-- PROVIDED ENTRIES start --
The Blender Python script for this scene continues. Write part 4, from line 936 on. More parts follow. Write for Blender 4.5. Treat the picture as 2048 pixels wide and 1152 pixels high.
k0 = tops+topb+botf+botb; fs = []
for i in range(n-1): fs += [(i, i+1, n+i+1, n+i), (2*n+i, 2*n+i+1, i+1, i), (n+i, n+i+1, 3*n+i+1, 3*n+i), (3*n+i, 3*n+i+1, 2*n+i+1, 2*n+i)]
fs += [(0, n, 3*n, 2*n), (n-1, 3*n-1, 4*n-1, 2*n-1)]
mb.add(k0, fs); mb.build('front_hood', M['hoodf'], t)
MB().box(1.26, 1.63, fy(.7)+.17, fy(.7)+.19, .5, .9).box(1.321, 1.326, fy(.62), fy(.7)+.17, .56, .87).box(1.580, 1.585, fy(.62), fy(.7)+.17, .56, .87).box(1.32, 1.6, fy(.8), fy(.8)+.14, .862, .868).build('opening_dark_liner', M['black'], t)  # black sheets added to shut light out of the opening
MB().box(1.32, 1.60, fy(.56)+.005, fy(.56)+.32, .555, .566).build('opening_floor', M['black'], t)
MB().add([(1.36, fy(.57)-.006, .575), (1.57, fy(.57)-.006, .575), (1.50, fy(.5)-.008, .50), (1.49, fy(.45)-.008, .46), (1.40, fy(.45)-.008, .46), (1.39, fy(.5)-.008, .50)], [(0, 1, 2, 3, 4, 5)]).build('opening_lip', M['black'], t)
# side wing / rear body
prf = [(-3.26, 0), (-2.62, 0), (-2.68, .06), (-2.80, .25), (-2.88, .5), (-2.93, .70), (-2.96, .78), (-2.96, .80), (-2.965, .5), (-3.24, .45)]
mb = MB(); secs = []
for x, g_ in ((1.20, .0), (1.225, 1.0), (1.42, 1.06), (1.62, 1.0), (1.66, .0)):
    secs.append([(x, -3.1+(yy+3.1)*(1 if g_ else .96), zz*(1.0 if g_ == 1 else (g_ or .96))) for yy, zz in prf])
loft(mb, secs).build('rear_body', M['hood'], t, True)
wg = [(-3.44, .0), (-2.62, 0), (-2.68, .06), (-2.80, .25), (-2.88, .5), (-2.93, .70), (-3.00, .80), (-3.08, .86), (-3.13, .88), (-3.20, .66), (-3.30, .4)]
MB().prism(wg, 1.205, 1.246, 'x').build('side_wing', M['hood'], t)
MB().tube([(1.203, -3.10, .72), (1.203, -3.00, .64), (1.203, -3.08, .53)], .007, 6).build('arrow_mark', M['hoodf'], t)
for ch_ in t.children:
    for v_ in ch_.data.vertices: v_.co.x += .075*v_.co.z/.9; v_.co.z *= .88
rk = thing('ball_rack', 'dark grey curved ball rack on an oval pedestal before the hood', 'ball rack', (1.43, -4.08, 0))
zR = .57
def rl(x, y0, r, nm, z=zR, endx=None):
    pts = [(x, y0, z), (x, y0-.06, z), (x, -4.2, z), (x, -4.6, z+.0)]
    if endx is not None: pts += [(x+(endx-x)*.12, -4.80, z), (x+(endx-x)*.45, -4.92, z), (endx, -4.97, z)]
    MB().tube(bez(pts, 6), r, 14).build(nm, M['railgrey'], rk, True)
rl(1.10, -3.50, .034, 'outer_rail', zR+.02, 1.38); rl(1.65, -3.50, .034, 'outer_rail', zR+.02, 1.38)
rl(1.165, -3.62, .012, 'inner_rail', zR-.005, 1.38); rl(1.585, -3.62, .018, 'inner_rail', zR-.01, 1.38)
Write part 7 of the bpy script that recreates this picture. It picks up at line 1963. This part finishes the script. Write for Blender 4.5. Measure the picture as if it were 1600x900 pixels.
-- PROVIDED ENTRIES end --
Set down each entry again, unchanged.

* FINISHED EXERCISE
The Blender Python script for this scene continues. Write part 4, from line 936 on. More parts follow. Write for Blender 4.5. Treat the picture as 2048 pixels wide and 1152 pixels high.
k0 = tops+topb+botf+botb; fs = []
for i in range(n-1): fs += [(i, i+1, n+i+1, n+i), (2*n+i, 2*n+i+1, i+1, i), (n+i, n+i+1, 3*n+i+1, 3*n+i), (3*n+i, 3*n+i+1, 2*n+i+1, 2*n+i)]
fs += [(0, n, 3*n, 2*n), (n-1, 3*n-1, 4*n-1, 2*n-1)]
mb.add(k0, fs); mb.build('front_hood', M['hoodf'], t)
MB().box(1.26, 1.63, fy(.7)+.17, fy(.7)+.19, .5, .9).box(1.321, 1.326, fy(.62), fy(.7)+.17, .56, .87).box(1.580, 1.585, fy(.62), fy(.7)+.17, .56, .87).box(1.32, 1.6, fy(.8), fy(.8)+.14, .862, .868).build('opening_dark_liner', M['black'], t)  # black sheets added to shut light out of the opening
MB().box(1.32, 1.60, fy(.56)+.005, fy(.56)+.32, .555, .566).build('opening_floor', M['black'], t)
MB().add([(1.36, fy(.57)-.006, .575), (1.57, fy(.57)-.006, .575), (1.50, fy(.5)-.008, .50), (1.49, fy(.45)-.008, .46), (1.40, fy(.45)-.008, .46), (1.39, fy(.5)-.008, .50)], [(0, 1, 2, 3, 4, 5)]).build('opening_lip', M['black'], t)
# side wing / rear body
prf = [(-3.26, 0), (-2.62, 0), (-2.68, .06), (-2.80, .25), (-2.88, .5), (-2.93, .70), (-2.96, .78), (-2.96, .80), (-2.965, .5), (-3.24, .45)]
mb = MB(); secs = []
for x, g_ in ((1.20, .0), (1.225, 1.0), (1.42, 1.06), (1.62, 1.0), (1.66, .0)):
    secs.append([(x, -3.1+(yy+3.1)*(1 if g_ else .96), zz*(1.0 if g_ == 1 else (g_ or .96))) for yy, zz in prf])
loft(mb, secs).build('rear_body', M['hood'], t, True)
wg = [(-3.44, .0), (-2.62, 0), (-2.68, .06), (-2.80, .25), (-2.88, .5), (-2.93, .70), (-3.00, .80), (-3.08, .86), (-3.13, .88), (-3.20, .66), (-3.30, .4)]
MB().prism(wg, 1.205, 1.246, 'x').build('side_wing', M['hood'], t)
MB().tube([(1.203, -3.10, .72), (1.203, -3.00, .64), (1.203, -3.08, .53)], .007, 6).build('arrow_mark', M['hoodf'], t)
for ch_ in t.children:
    for v_ in ch_.data.vertices: v_.co.x += .075*v_.co.z/.9; v_.co.z *= .88
rk = thing('ball_rack', 'dark grey curved ball rack on an oval pedestal before the hood', 'ball rack', (1.43, -4.08, 0))
zR = .57
def rl(x, y0, r, nm, z=zR, endx=None):
    pts = [(x, y0, z), (x, y0-.06, z), (x, -4.2, z), (x, -4.6, z+.0)]
    if endx is not None: pts += [(x+(endx-x)*.12, -4.80, z), (x+(endx-x)*.45, -4.92, z), (endx, -4.97, z)]
    MB().tube(bez(pts, 6), r, 14).build(nm, M['railgrey'], rk, True)
rl(1.10, -3.50, .034, 'outer_rail', zR+.02, 1.38); rl(1.65, -3.50, .034, 'outer_rail', zR+.02, 1.38)
rl(1.165, -3.62, .012, 'inner_rail', zR-.005, 1.38); rl(1.585, -3.62, .018, 'inner_rail', zR-.01, 1.38)
Write part 7 of the bpy script that recreates this picture. It picks up at line 1963. This part finishes the script. Write for Blender 4.5. Measure the picture as if it were 1600x900 pixels.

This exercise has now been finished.